Available data:
::::::::
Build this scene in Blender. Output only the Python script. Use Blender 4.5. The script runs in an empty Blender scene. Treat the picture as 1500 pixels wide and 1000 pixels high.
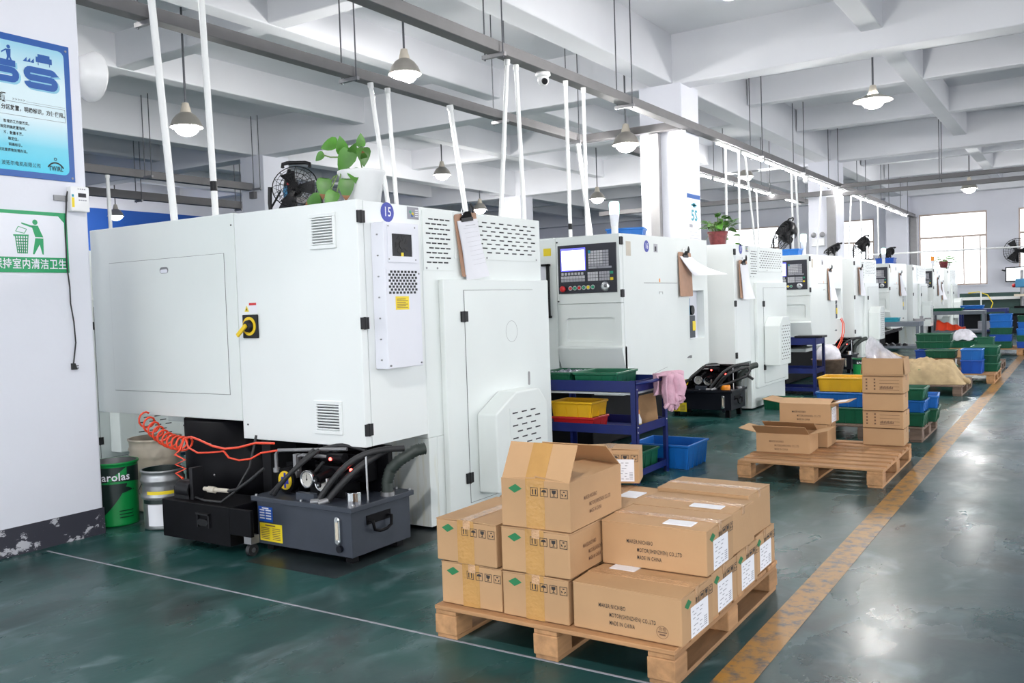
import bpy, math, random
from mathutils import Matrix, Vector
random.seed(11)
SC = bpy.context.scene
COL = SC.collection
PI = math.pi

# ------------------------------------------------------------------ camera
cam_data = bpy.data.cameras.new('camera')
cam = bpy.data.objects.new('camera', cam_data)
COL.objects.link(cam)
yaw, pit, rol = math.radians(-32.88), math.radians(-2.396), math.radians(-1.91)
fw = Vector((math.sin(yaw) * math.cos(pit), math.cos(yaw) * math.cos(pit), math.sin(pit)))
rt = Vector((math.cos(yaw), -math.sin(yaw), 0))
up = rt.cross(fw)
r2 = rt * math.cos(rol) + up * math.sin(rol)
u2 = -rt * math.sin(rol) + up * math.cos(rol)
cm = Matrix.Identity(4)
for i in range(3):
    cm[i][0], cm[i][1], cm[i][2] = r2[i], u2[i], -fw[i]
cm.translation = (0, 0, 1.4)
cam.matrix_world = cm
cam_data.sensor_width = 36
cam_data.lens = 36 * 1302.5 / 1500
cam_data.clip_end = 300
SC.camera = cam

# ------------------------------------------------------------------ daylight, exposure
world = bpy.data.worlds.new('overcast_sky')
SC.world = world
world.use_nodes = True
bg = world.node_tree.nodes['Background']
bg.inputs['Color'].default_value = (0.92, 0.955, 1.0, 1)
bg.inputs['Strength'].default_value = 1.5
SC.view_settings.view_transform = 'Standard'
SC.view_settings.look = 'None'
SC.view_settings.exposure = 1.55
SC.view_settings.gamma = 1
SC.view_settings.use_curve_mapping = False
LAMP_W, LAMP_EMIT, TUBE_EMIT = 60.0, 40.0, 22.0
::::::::
Goal: Pull out each line of the listing that holds the string "scene".

Exercise result:
Build this scene in Blender. Output only the Python script. Use Blender 4.5. The script runs in an empty Blender scene. Treat the picture as 1500 pixels wide and 1000 pixels high.
SC = bpy.context.scene